STATED TASK | Leaving out the pictures, please retype each record exactly.

ITEMS |
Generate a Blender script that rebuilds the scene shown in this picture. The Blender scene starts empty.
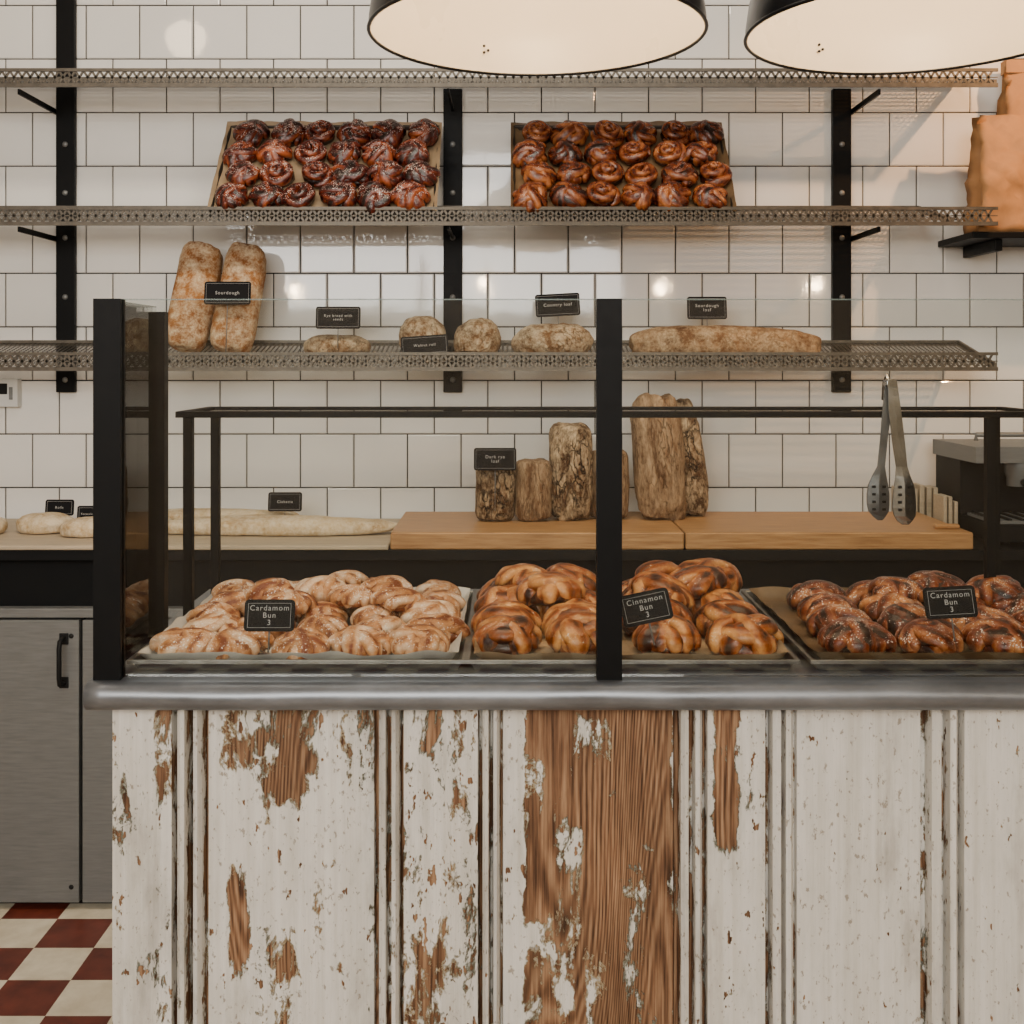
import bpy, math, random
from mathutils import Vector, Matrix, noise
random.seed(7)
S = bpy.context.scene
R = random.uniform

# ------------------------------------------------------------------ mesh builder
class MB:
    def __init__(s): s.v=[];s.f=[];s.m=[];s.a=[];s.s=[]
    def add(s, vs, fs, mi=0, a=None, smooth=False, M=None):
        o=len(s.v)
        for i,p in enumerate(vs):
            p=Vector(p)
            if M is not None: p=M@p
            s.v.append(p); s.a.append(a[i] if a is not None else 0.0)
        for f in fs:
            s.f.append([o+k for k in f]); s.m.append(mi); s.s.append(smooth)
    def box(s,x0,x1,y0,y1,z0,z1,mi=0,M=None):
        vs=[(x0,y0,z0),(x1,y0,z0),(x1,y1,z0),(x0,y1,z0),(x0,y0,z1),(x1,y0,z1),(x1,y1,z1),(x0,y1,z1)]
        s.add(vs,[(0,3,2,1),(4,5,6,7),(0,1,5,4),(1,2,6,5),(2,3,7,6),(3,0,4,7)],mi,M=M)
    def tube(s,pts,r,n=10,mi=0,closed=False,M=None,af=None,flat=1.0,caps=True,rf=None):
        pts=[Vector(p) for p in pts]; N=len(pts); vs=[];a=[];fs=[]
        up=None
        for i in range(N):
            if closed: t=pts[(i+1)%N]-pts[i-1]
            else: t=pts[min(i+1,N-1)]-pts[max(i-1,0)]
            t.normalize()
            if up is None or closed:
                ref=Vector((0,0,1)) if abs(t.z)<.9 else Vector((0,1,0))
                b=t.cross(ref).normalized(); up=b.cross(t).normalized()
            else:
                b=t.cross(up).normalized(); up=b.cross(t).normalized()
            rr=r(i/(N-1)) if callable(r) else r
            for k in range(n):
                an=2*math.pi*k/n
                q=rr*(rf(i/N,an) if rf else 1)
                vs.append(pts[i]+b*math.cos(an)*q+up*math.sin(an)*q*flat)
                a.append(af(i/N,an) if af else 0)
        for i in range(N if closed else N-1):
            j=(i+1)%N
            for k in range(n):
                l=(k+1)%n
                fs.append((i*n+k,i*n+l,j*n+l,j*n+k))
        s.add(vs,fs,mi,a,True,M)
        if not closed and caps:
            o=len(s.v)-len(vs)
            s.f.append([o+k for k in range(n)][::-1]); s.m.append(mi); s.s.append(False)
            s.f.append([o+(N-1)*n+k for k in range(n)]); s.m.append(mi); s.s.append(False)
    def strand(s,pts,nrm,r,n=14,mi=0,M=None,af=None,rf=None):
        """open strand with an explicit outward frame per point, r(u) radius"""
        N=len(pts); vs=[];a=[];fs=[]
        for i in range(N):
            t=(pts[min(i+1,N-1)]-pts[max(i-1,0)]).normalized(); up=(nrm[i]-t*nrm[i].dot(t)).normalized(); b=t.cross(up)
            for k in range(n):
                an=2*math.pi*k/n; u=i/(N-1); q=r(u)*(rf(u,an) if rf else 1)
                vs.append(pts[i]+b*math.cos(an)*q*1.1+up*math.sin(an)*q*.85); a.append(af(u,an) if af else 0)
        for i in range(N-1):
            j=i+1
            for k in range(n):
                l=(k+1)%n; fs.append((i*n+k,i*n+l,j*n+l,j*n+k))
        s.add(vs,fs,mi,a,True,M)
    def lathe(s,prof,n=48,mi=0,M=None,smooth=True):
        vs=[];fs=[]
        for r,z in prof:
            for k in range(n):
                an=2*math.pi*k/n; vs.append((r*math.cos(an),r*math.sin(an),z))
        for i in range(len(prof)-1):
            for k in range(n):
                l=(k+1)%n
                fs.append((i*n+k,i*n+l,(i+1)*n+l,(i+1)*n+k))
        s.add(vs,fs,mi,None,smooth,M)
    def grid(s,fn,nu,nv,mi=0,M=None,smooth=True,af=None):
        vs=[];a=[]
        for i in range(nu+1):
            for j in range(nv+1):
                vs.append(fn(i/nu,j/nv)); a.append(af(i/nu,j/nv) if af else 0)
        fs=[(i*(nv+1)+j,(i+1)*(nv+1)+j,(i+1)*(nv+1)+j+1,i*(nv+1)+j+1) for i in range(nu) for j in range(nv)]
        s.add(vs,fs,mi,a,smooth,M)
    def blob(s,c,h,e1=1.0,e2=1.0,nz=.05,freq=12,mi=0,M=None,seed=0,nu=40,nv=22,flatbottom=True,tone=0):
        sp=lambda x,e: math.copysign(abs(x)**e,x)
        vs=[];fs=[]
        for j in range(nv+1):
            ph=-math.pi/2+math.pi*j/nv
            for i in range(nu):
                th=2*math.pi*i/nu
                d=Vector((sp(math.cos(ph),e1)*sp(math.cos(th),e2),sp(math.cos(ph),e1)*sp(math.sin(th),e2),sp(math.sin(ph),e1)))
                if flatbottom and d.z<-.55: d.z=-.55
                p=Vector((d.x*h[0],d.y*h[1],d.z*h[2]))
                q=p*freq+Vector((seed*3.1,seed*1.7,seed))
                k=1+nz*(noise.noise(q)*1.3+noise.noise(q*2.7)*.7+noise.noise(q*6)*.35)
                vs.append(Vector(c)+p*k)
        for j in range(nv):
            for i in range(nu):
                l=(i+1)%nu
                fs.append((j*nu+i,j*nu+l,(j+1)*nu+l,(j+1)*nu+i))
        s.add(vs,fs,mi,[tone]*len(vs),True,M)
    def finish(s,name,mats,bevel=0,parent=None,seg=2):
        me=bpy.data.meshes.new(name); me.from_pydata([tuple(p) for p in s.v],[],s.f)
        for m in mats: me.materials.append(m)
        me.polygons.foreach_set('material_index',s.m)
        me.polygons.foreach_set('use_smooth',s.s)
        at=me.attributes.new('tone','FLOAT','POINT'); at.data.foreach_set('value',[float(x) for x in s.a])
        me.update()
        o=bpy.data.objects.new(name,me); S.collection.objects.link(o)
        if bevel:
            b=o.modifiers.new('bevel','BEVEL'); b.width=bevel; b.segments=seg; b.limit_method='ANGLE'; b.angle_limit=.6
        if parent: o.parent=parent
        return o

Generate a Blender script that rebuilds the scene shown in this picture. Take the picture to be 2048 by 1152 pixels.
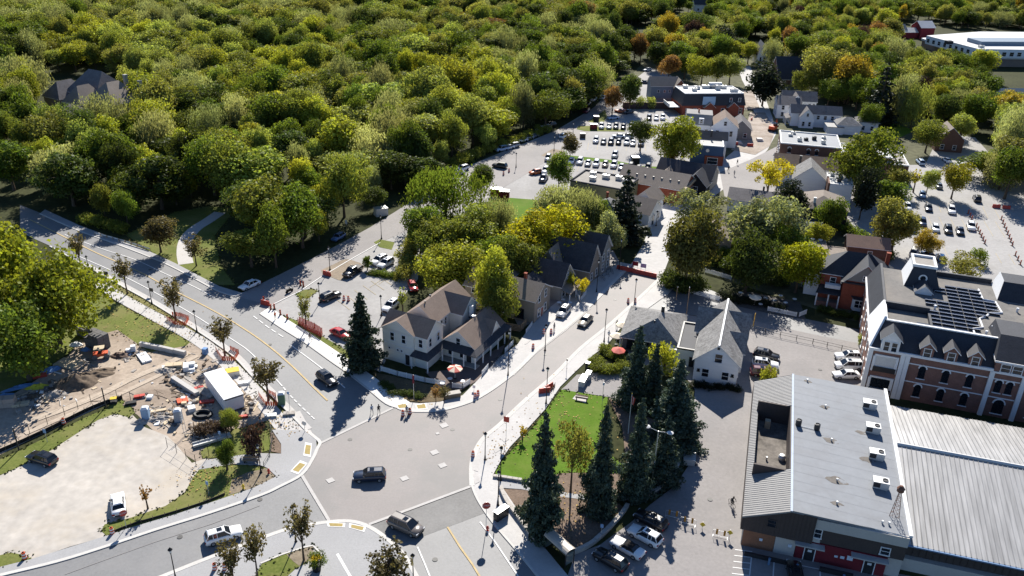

SOLUTION TO THIS TASK |
Generate a Blender script that rebuilds the scene shown in this picture. The Blender scene starts empty.
import bpy, math, random
from mathutils import Vector, Matrix, noise
random.seed(7)
S = bpy.context.scene
R = random.uniform

# ------------------------------------------------------------------ mesh builder
class MB:
    def __init__(s): s.v=[];s.f=[];s.m=[];s.a=[];s.s=[]
    def add(s, vs, fs, mi=0, a=None, smooth=False, M=None):
        o=len(s.v)
        for i,p in enumerate(vs):
            p=Vector(p)
            if M is not None: p=M@p
            s.v.append(p); s.a.append(a[i] if a is not None else 0.0)
        for f in fs:
            s.f.append([o+k for k in f]); s.m.append(mi); s.s.append(smooth)
    def box(s,x0,x1,y0,y1,z0,z1,mi=0,M=None):
        vs=[(x0,y0,z0),(x1,y0,z0),(x1,y1,z0),(x0,y1,z0),(x0,y0,z1),(x1,y0,z1),(x1,y1,z1),(x0,y1,z1)]
        s.add(vs,[(0,3,2,1),(4,5,6,7),(0,1,5,4),(1,2,6,5),(2,3,7,6),(3,0,4,7)],mi,M=M)
    def tube(s,pts,r,n=10,mi=0,closed=False,M=None,af=None,flat=1.0,caps=True,rf=None):
        pts=[Vector(p) for p in pts]; N=len(pts); vs=[];a=[];fs=[]
        up=None
        for i in range(N):
            if closed: t=pts[(i+1)%N]-pts[i-1]
            else: t=pts[min(i+1,N-1)]-pts[max(i-1,0)]
            t.normalize()
            if up is None or closed:
                ref=Vector((0,0,1)) if abs(t.z)<.9 else Vector((0,1,0))
                b=t.cross(ref).normalized(); up=b.cross(t).normalized()
            else:
                b=t.cross(up).normalized(); up=b.cross(t).normalized()
            rr=r(i/(N-1)) if callable(r) else r
            for k in range(n):
                an=2*math.pi*k/n
                q=rr*(rf(i/N,an) if rf else 1)
                vs.append(pts[i]+b*math.cos(an)*q+up*math.sin(an)*q*flat)
                a.append(af(i/N,an) if af else 0)
        for i in range(N if closed else N-1):
            j=(i+1)%N
            for k in range(n):
                l=(k+1)%n
                fs.append((i*n+k,i*n+l,j*n+l,j*n+k))
        s.add(vs,fs,mi,a,True,M)
        if not closed and caps:
            o=len(s.v)-len(vs)
            s.f.append([o+k for k in range(n)][::-1]); s.m.append(mi); s.s.append(False)
            s.f.append([o+(N-1)*n+k for k in range(n)]); s.m.append(mi); s.s.append(False)
    def strand(s,pts,nrm,r,n=14,mi=0,M=None,af=None,rf=None):
        """open strand with an explicit outward frame per point, r(u) radius"""
        N=len(pts); vs=[];a=[];fs=[]
        for i in range(N):
            t=(pts[min(i+1,N-1)]-pts[max(i-1,0)]).normalized(); up=(nrm[i]-t*nrm[i].dot(t)).normalized(); b=t.cross(up)
            for k in range(n):
                an=2*math.pi*k/n; u=i/(N-1); q=r(u)*(rf(u,an) if rf else 1)
                vs.append(pts[i]+b*math.cos(an)*q*1.1+up*math.sin(an)*q*.85); a.append(af(u,an) if af else 0)
        for i in range(N-1):
            j=i+1
            for k in range(n):
                l=(k+1)%n; fs.append((i*n+k,i*n+l,j*n+l,j*n+k))
        s.add(vs,fs,mi,a,True,M)
    def lathe(s,prof,n=48,mi=0,M=None,smooth=True):
        vs=[];fs=[]
        for r,z in prof:
            for k in range(n):
                an=2*math.pi*k/n; vs.append((r*math.cos(an),r*math.sin(an),z))
        for i in range(len(prof)-1):
            for k in range(n):
                l=(k+1)%n
                fs.append((i*n+k,i*n+l,(i+1)*n+l,(i+1)*n+k))
        s.add(vs,fs,mi,None,smooth,M)
    def grid(s,fn,nu,nv,mi=0,M=None,smooth=True,af=None):
        vs=[];a=[]
        for i in range(nu+1):
            for j in range(nv+1):
                vs.append(fn(i/nu,j/nv)); a.append(af(i/nu,j/nv) if af else 0)
        fs=[(i*(nv+1)+j,(i+1)*(nv+1)+j,(i+1)*(nv+1)+j+1,i*(nv+1)+j+1) for i in range(nu) for j in range(nv)]
        s.add(vs,fs,mi,a,smooth,M)
    def blob(s,c,h,e1=1.0,e2=1.0,nz=.05,freq=12,mi=0,M=None,seed=0,nu=40,nv=22,flatbottom=True,tone=0):
        sp=lambda x,e: math.copysign(abs(x)**e,x)
        vs=[];fs=[]
        for j in range(nv+1):
            ph=-math.pi/2+math.pi*j/nv
            for i in range(nu):
                th=2*math.pi*i/nu
                d=Vector((sp(math.cos(ph),e1)*sp(math.cos(th),e2),sp(math.cos(ph),e1)*sp(math.sin(th),e2),sp(math.sin(ph),e1)))
                if flatbottom and d.z<-.55: d.z=-.55
                p=Vector((d.x*h[0],d.y*h[1],d.z*h[2]))
                q=p*freq+Vector((seed*3.1,seed*1.7,seed))
                k=1+nz*(noise.noise(q)*1.3+noise.noise(q*2.7)*.7+noise.noise(q*6)*.35)
                vs.append(Vector(c)+p*k)
        for j in range(nv):
            for i in range(nu):
                l=(i+1)%nu
                fs.append((j*nu+i,j*nu+l,(j+1)*nu+l,(j+1)*nu+i))
        s.add(vs,fs,mi,[tone]*len(vs),True,M)
    def finish(s,name,mats,bevel=0,parent=None,seg=2):
        me=bpy.data.meshes.new(name); me.from_pydata([tuple(p) for p in s.v],[],s.f)
        for m in mats: me.materials.append(m)
        me.polygons.foreach_set('material_index',s.m)
        me.polygons.foreach_set('use_smooth',s.s)
        at=me.attributes.new('tone','FLOAT','POINT'); at.data.foreach_set('value',[float(x) for x in s.a])
        me.update()
        o=bpy.data.objects.new(name,me); S.collection.objects.link(o)
        if bevel:
            b=o.modifiers.new('bevel','BEVEL'); b.width=bevel; b.segments=seg; b.limit_method='ANGLE'; b.angle_limit=.6
        if parent: o.parent=parent
        return o

Generate a Blender script that rebuilds the scene shown in this picture. Take the picture to be 2048 by 1152 pixels.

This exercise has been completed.